▶ **Source excerpt**:
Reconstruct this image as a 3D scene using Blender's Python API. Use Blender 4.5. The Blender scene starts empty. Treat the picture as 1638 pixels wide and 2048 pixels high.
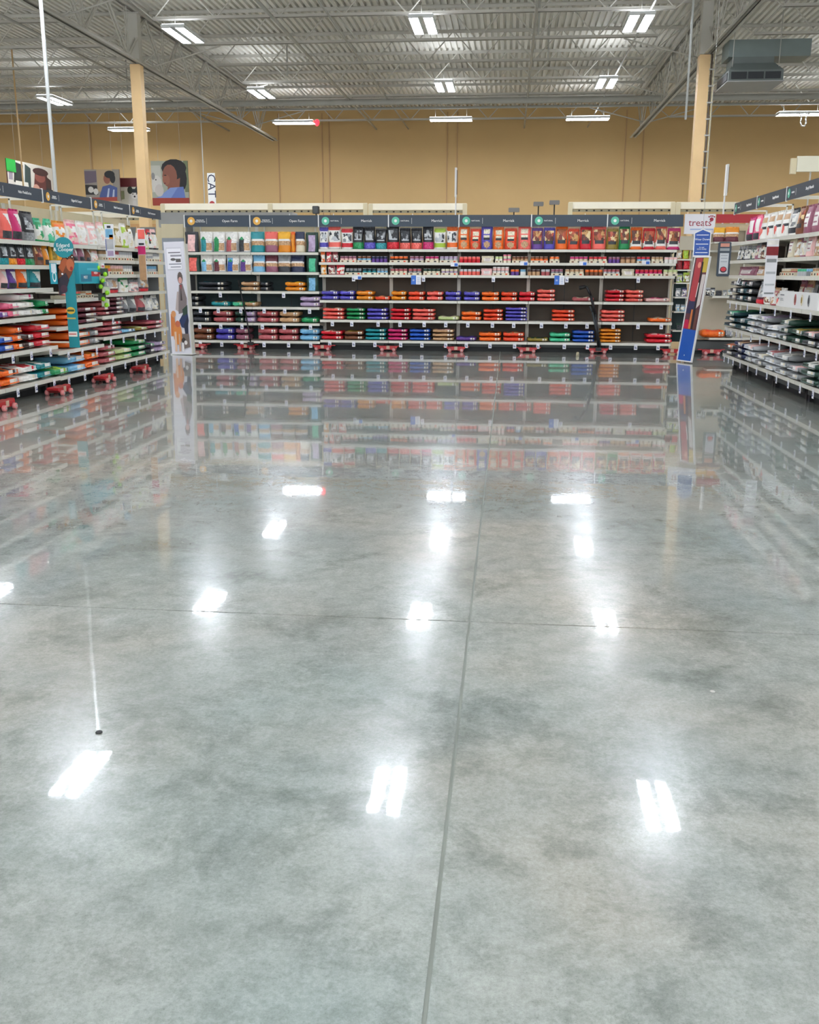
import bpy, bmesh, math, random
from mathutils import Vector, Matrix
PI = math.pi
S = bpy.context.scene
COL = S.collection
# ------------------------------------------------------------------ camera
F, PITCH, YAW, ROLL, H = 1950.0, 0.241, 0.098, 0.004, 1.43
cam = bpy.data.objects.new('camera', bpy.data.cameras.new('camera'))
COL.objects.link(cam); S.camera = cam
RM = (Matrix.Rotation(YAW, 3, 'Z') @ Matrix.Rotation(PI/2 - PITCH, 3, 'X') @ Matrix.Rotation(ROLL, 3, 'Z'))
cam.matrix_world = Matrix.Translation((0, 0, H)) @ RM.to_4x4()
cam.data.sensor_fit = 'HORIZONTAL'; cam.data.sensor_width = 36
cam.data.lens = 36*F/1638; cam.data.clip_end = 200; cam.data.clip_start = .05
# ------------------------------------------------------------------ world, exposure
W = bpy.data.worlds.new('world'); S.world = W; W.use_nodes = True
W.node_tree.nodes['Background'].inputs[0].default_value = (.95, .97, 1, 1)
W.node_tree.nodes['Background'].inputs[1].default_value = 1.2
S.view_settings.view_transform = 'Standard'; S.view_settings.look = 'None'
S.view_settings.gamma = 1; S.view_settings.use_curve_mapping = False
S.view_settings.exposure = 1.22
LAMP = 37.0      # emission of the lamp strips
UPL = 3.2       # emission of the glow strip added on each lamp to brighten the roof deck
# ------------------------------------------------------------------ photograph pixel -> point on a real plane
def ray(px, py):
    return RM @ Vector(((px-819)/F, -(py-1024)/F, -1))
def on_x(px, py, X):
    d = ray(px, py); t = X/d.x; return (d.y*t, H+d.z*t)          # Y, z
def on_y(px, py, Y):
    d = ray(px, py); t = Y/d.y; return (d.x*t, H+d.z*t)          # X, z
def on_z(px, py, z):
    d = ray(px, py); t = (z-H)/d.z; return (d.x*t, d.y*t)        # X, Y
def solve(px, O, U):                                              # s so that O + s*U falls in column px
    a = RM.transposed() @ (Vector(O)-Vector((0, 0, H))); b = RM.transposed() @ Vector(U)
    k = (px-819)/F
    return -(a.x + k*a.z)/(b.x + k*b.z)
# ------------------------------------------------------------------ colours and materials
def lin(c):
    return tuple(((v/255)/12.92 if v/255 <= .04045 else ((v/255+.055)/1.055)**2.4) for v in c)
PAL = dict(white=(232,230,224), cream=(222,212,186), black=(26,27,32), charcoal=(45,48,54), grey=(135,138,140), silver=(185,188,192),
 navy=(28,38,72), blue=(30,84,178), lightblue=(120,180,215), teal=(22,138,146), darkteal=(20,62,70), mint=(70,185,140), green=(24,140,80),
 darkgreen=(28,62,50), lime=(165,195,60), palelime=(190,205,140), olive=(140,120,40), yellow=(236,176,30), gold=(226,140,24), orange=(236,106,24),
 redorange=(226,72,34), red=(204,28,44), darkred=(130,24,34), coral=(236,104,92), pink=(232,110,140), palepink=(236,190,186), magenta=(196,30,104),
 purple=(96,60,140), indigo=(84,76,176), lilac=(180,160,190), mauve=(150,90,110), rose=(176,88,92), brown=(120,70,44), tan=(190,150,110), maroon=(96,34,48), skin=(176,112,84), darkbrown=(60,36,28))
WORD = dict(darkteal='dark teal', lightblue='light blue', palelime='pale green', redorange='red orange', darkred='dark red', palepink='pale pink', darkgreen='dark green', darkbrown='dark brown', rose='dusty rose')
def word(c): return WORD.get(c, c)
def rgb(c):
    return lin(PAL[c] if isinstance(c, str) else c)
MATS = {}
def mat(name, color=(200,200,200), rough=.5, metal=0, spec=.5, emit=0, bump=0, bscale=40, noise=0, nscale=3, coat=0):
    if name in MATS: return MATS[name]
    m = bpy.data.materials.new(name); m.use_nodes = True; MATS[name] = m
    nt = m.node_tree; b = nt.nodes['Principled BSDF']
    c = rgb(color); b.inputs['Base Color'].default_value = (*c, 1)
    b.inputs['Roughness'].default_value = rough; b.inputs['Metallic'].default_value = metal
    b.inputs['Specular IOR Level'].default_value = spec; b.inputs['Coat Weight'].default_value = coat
    if emit:
        b.inputs['Emission Color'].default_value = (*c, 1); b.inputs['Emission Strength'].default_value = emit
    tc = nt.nodes.new('ShaderNodeTexCoord')
    if noise:
        n = nt.nodes.new('ShaderNodeTexNoise'); n.inputs['Scale'].default_value = nscale; n.inputs['Detail'].default_value = 5
        nt.links.new(tc.outputs['Object'], n.inputs['Vector'])
        r = nt.nodes.new('ShaderNodeValToRGB')
        r.color_ramp.elements[0].position = .3; r.color_ramp.elements[1].position = .7
        r.color_ramp.elements[0].color = (*[v*(1-noise) for v in c], 1)
        r.color_ramp.elements[1].color = (*[min(1, v*(1+noise)) for v in c], 1)
        nt.links.new(n.outputs['Fac'], r.inputs['Fac']); nt.links.new(r.outputs['Color'], b.inputs['Base Color'])
    if bump:
        n = nt.nodes.new('ShaderNodeTexNoise'); n.inputs['Scale'].default_value = bscale; n.inputs['Detail'].default_value = 3
        nt.links.new(tc.outputs['Object'], n.inputs['Vector'])
        bp = nt.nodes.new('ShaderNodeBump'); bp.inputs['Strength'].default_value = bump; bp.inputs['Distance'].default_value = .02
        nt.links.new(n.outputs['Fac'], bp.inputs['Height']); nt.links.new(bp.outputs['Normal'], b.inputs['Normal'])
    return m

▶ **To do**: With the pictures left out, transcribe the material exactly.

▶ **Task result**:
Reconstruct this image as a 3D scene using Blender's Python API. Use Blender 4.5. The Blender scene starts empty. Treat the picture as 1638 pixels wide and 2048 pixels high.
import bpy, bmesh, math, random
from mathutils import Vector, Matrix
PI = math.pi
S = bpy.context.scene
COL = S.collection
# ------------------------------------------------------------------ camera
F, PITCH, YAW, ROLL, H = 1950.0, 0.241, 0.098, 0.004, 1.43
cam = bpy.data.objects.new('camera', bpy.data.cameras.new('camera'))
COL.objects.link(cam); S.camera = cam
RM = (Matrix.Rotation(YAW, 3, 'Z') @ Matrix.Rotation(PI/2 - PITCH, 3, 'X') @ Matrix.Rotation(ROLL, 3, 'Z'))
cam.matrix_world = Matrix.Translation((0, 0, H)) @ RM.to_4x4()
cam.data.sensor_fit = 'HORIZONTAL'; cam.data.sensor_width = 36
cam.data.lens = 36*F/1638; cam.data.clip_end = 200; cam.data.clip_start = .05
# ------------------------------------------------------------------ world, exposure
W = bpy.data.worlds.new('world'); S.world = W; W.use_nodes = True
W.node_tree.nodes['Background'].inputs[0].default_value = (.95, .97, 1, 1)
W.node_tree.nodes['Background'].inputs[1].default_value = 1.2
S.view_settings.view_transform = 'Standard'; S.view_settings.look = 'None'
S.view_settings.gamma = 1; S.view_settings.use_curve_mapping = False
S.view_settings.exposure = 1.22
LAMP = 37.0      # emission of the lamp strips
UPL = 3.2       # emission of the glow strip added on each lamp to brighten the roof deck
# ------------------------------------------------------------------ photograph pixel -> point on a real plane
def ray(px, py):
    return RM @ Vector(((px-819)/F, -(py-1024)/F, -1))
def on_x(px, py, X):
    d = ray(px, py); t = X/d.x; return (d.y*t, H+d.z*t)          # Y, z
def on_y(px, py, Y):
    d = ray(px, py); t = Y/d.y; return (d.x*t, H+d.z*t)          # X, z
def on_z(px, py, z):
    d = ray(px, py); t = (z-H)/d.z; return (d.x*t, d.y*t)        # X, Y
def solve(px, O, U):                                              # s so that O + s*U falls in column px
    a = RM.transposed() @ (Vector(O)-Vector((0, 0, H))); b = RM.transposed() @ Vector(U)
    k = (px-819)/F
    return -(a.x + k*a.z)/(b.x + k*b.z)
# ------------------------------------------------------------------ colours and materials
def lin(c):
    return tuple(((v/255)/12.92 if v/255 <= .04045 else ((v/255+.055)/1.055)**2.4) for v in c)
PAL = dict(white=(232,230,224), cream=(222,212,186), black=(26,27,32), charcoal=(45,48,54), grey=(135,138,140), silver=(185,188,192),
 navy=(28,38,72), blue=(30,84,178), lightblue=(120,180,215), teal=(22,138,146), darkteal=(20,62,70), mint=(70,185,140), green=(24,140,80),
 darkgreen=(28,62,50), lime=(165,195,60), palelime=(190,205,140), olive=(140,120,40), yellow=(236,176,30), gold=(226,140,24), orange=(236,106,24),
 redorange=(226,72,34), red=(204,28,44), darkred=(130,24,34), coral=(236,104,92), pink=(232,110,140), palepink=(236,190,186), magenta=(196,30,104),
 purple=(96,60,140), indigo=(84,76,176), lilac=(180,160,190), mauve=(150,90,110), rose=(176,88,92), brown=(120,70,44), tan=(190,150,110), maroon=(96,34,48), skin=(176,112,84), darkbrown=(60,36,28))
WORD = dict(darkteal='dark teal', lightblue='light blue', palelime='pale green', redorange='red orange', darkred='dark red', palepink='pale pink', darkgreen='dark green', darkbrown='dark brown', rose='dusty rose')
def word(c): return WORD.get(c, c)
def rgb(c):
    return lin(PAL[c] if isinstance(c, str) else c)
MATS = {}
def mat(name, color=(200,200,200), rough=.5, metal=0, spec=.5, emit=0, bump=0, bscale=40, noise=0, nscale=3, coat=0):
    if name in MATS: return MATS[name]
    m = bpy.data.materials.new(name); m.use_nodes = True; MATS[name] = m
    nt = m.node_tree; b = nt.nodes['Principled BSDF']
    c = rgb(color); b.inputs['Base Color'].default_value = (*c, 1)
    b.inputs['Roughness'].default_value = rough; b.inputs['Metallic'].default_value = metal
    b.inputs['Specular IOR Level'].default_value = spec; b.inputs['Coat Weight'].default_value = coat
    if emit:
        b.inputs['Emission Color'].default_value = (*c, 1); b.inputs['Emission Strength'].default_value = emit
    tc = nt.nodes.new('ShaderNodeTexCoord')
    if noise:
        n = nt.nodes.new('ShaderNodeTexNoise'); n.inputs['Scale'].default_value = nscale; n.inputs['Detail'].default_value = 5
        nt.links.new(tc.outputs['Object'], n.inputs['Vector'])
        r = nt.nodes.new('ShaderNodeValToRGB')
        r.color_ramp.elements[0].position = .3; r.color_ramp.elements[1].position = .7
        r.color_ramp.elements[0].color = (*[v*(1-noise) for v in c], 1)
        r.color_ramp.elements[1].color = (*[min(1, v*(1+noise)) for v in c], 1)
        nt.links.new(n.outputs['Fac'], r.inputs['Fac']); nt.links.new(r.outputs['Color'], b.inputs['Base Color'])
    if bump:
        n = nt.nodes.new('ShaderNodeTexNoise'); n.inputs['Scale'].default_value = bscale; n.inputs['Detail'].default_value = 3
        nt.links.new(tc.outputs['Object'], n.inputs['Vector'])
        bp = nt.nodes.new('ShaderNodeBump'); bp.inputs['Strength'].default_value = bump; bp.inputs['Distance'].default_value = .02
        nt.links.new(n.outputs['Fac'], bp.inputs['Height']); nt.links.new(bp.outputs['Normal'], b.inputs['Normal'])
    return m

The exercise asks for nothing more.